Harlequino: On to Freedom Reviews
Los Angeles Times- Recommended
"...The show's equally important objective, however, is to channel that tradition's anti-authoritarian spirit into contemporary social critique. Linking the concurrent emergence of commedia with the growing African slave trade during the early 1500s, the play explores the nature of Harlequino's servitude through a racial lens. (The show's subtitle invokes the mounting defiance of the enslaved.)"
Hollywood Progressive- Recommended
"...Set circa 1530 in Italy, The Actors' Gang's Harlequino: On to Freedom takes place when commedia dell'arte emerged as an important form of theater. Cihan Sahin's projections of the era's artwork, Olivia Courtin's costumes and original music composed by writer/director Tim Robbins, sung by the company and performed by a live band (with Ara Dabanjian on mandolin), conjure up 16th century Europe during what was called the "Counter-Reformation", when traditionalists rejected Protestant changes advocated 500 years ago by Martin Luther and his acolytes."
Culver City Crossroads- Highly Recommended
"...Theater is the space that shows us how the artifice of 'make believe' reflects our reality in all it's hard and brilliant facets. Harlequino: On to Freedom is a clean cut jewel."
Capital And Main- Recommended
"...Writer/director Tim Robbins' Harlequino: On to Freedom at the Actors' Gang is a messy, boisterous show that runs nearly two and a half hours before the message it wants to deliver about personal freedom and self-determination comes through simply and clearly. Along the way, however, it features first-class talent, colorful spectacle and enough historical detail about commedia dell' arte to keep audiences entertained and involved. And oh, yes - it's bound together by a raucous disdain for the status quo that this company is famous for. In these days, we can use as much of that kind of theatrical subversion as we can get."

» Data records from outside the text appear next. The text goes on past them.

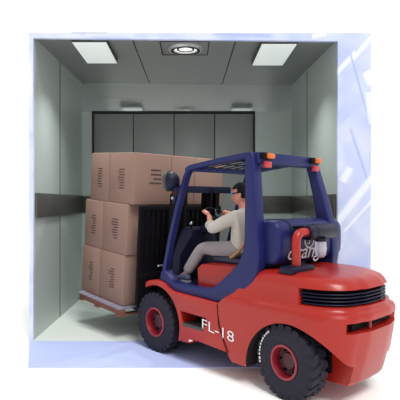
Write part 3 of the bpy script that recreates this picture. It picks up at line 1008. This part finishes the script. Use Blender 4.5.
# shirt: torso and rolled sleeves
sp_ = {n: (p, r) for n, (p, r) in dict(
    hem=((-0.845, 0, 1.175), (.175, .15)), waist=(J['waist'], (.175, .155)), chest=(J['chest'], (.19, .15)), neckb=((-0.84, 0, 1.625), (.085, .075)), col=((-0.825, 0, 1.672), .066),
    shl=(J['shl'], .09), ul=(lp(J['shl'], J['ell'], .5), .078), ell=(J['ell'], .068), cul=(lp(J['ell'], J['wrl'], .28), .064),
    shr=(J['shr'], .09), ur=(lp(J['shr'], J['elr'], .5), .078), elr=(J['elr'], .068), cur=(lp(J['elr'], J['wrr'], .28), .064)).items()}
se = [('hem', 'waist'), ('waist', 'chest'), ('chest', 'neckb'), ('neckb', 'col'), ('chest', 'shl'), ('shl', 'ul'), ('ul', 'ell'), ('ell', 'cul'), ('chest', 'shr'), ('shr', 'ur'), ('ur', 'elr'), ('elr', 'cur')]
sm = MB().mesh(sk(sp_, se, 'waist'))
sho = sm.build('shirt', M['shirt'], person, 60)
for a, b in (('ell', 'wrl'), ('elr', 'wrr')):
    p = lp(J[a], J[b], .34)
    MB().tube([lp(J[a], J[b], .20), lp(J[a], J[b], .26), p, lp(J[a], J[b], .38)], [.056, .064, .063, .052], 16).build('rolled_cuff', M['shirt'], sho)
# trousers
tp = {n: (p, r) for n, (p, r) in dict(
    w=((-0.86, 0, 1.30), (.15, .125)), pel=((-0.86, 0, 1.22), (.16, .12)), hpl=(J['hpl'], .105), thl=(lp(J['hpl'], J['knl'], .5), .095), knl=(J['knl'], .078), cal=(lp(J['knl'], J['anl'], .45), .072), anl=(lp(J['knl'], J['anl'], .92), .066),
    hpr=(J['hpr'], .105), thr=(lp(J['hpr'], J['knr'], .5), .095), knr=(J['knr'], .078), car=(lp(J['knr'], J['anr'], .45), .072), anr=(lp(J['knr'], J['anr'], .92), .066)).items()}
te = [('w', 'pel'), ('pel', 'hpl'), ('hpl', 'thl'), ('thl', 'knl'), ('knl', 'cal'), ('cal', 'anl'), ('pel', 'hpr'), ('hpr', 'thr'), ('thr', 'knr'), ('knr', 'car'), ('car', 'anr')]
MB().mesh(sk(tp, te, 'pel')).build('trousers', M['trouser'], person, 60)
# shoes
for an, to in (('anl', 'tol'), ('anr', 'tor')):
    a, b = Vector(J[an]), Vector(J[to])
    d = (b - a); d.z = 0; d.normalize()
    n = Vector((-d.y, d.x, 0))
    def ringp(t, w, z0, z1):
        c = Vector((a.x, a.y, 0)) + d * t
        return [c + n * (w * math.cos(R(k * 30))) + Vector((0, 0, (z0 + z1) / 2 + (z1 - z0) / 2 * math.sin(R(k * 30)))) for k in range(12)]
    so1 = MB().loft([ringp(-.075, .022, .83, .875), ringp(-.06, .036, .815, .90), ringp(-.02, .040, .812, .925), ringp(.03, .041, .812, .905), ringp(.09, .046, .812, .875), ringp(.15, .046, .812, .862), ringp(.185, .034, .814, .85), ringp(.20, .014, .822, .84)]).build('shoe', M['shoe'], person, 60)
    s0 = MB()
    ol = [(-.078, .02), (-.055, .038), (0, .042), (.09, .048), (.15, .048), (.19, .036), (.205, .012)]
    lo = [Vector((a.x, a.y, 0)) + d * t + n * w for t, w in ol] + [Vector((a.x, a.y, 0)) + d * t - n * w for t, w in reversed(ol)]
    s0.loft([[p + Vector((0, 0, z)) for p in lo] for z in (.801, .822)])
    s0.build('shoe_sole', M['sole'], so1)
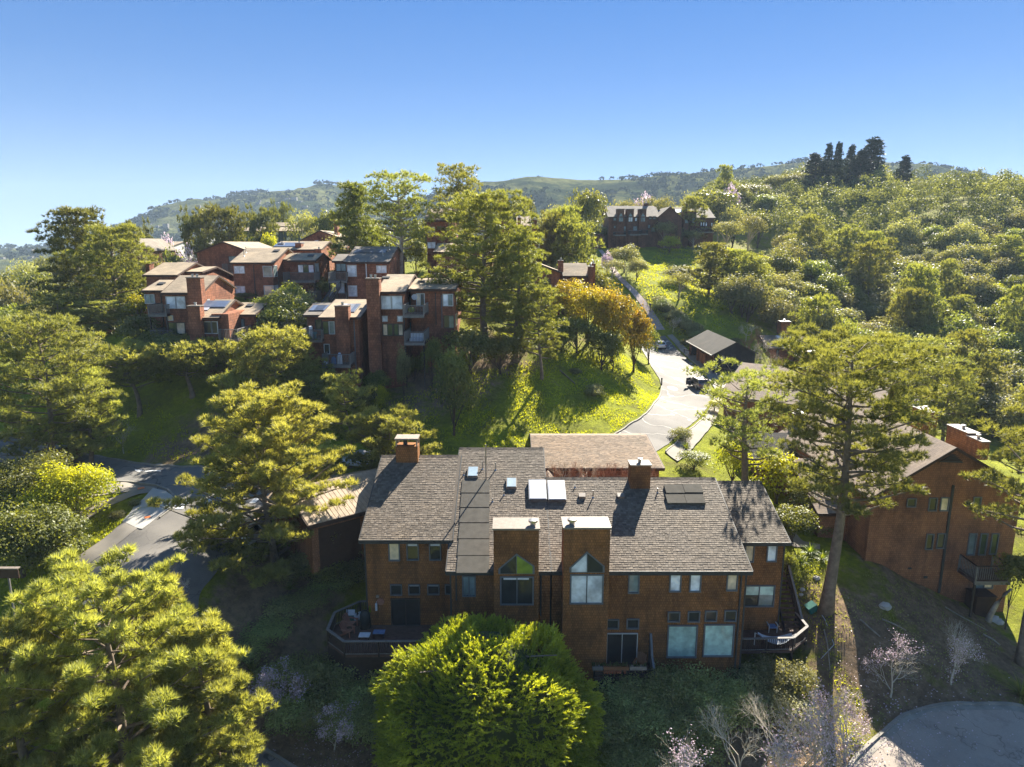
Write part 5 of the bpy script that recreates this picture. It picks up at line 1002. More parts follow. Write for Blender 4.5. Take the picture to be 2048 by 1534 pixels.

Ticket Holders LA- Recommended
"...Although there's plenty of raucous sexual insinuation and the tale has its share of B-plotted star-crossed lovers, what Robbins goes for under the deliciously over-the-top stylistic foolishness, lurking just below the comedic surface is the suggestion that there was a link between the emergence of Commedia and the growing slave trade in Europe during that era. Harlequino: On to Freedom presents a clear heralding call for equality just as today we're being so sickeningly challenged in our divided nation and throughout the world."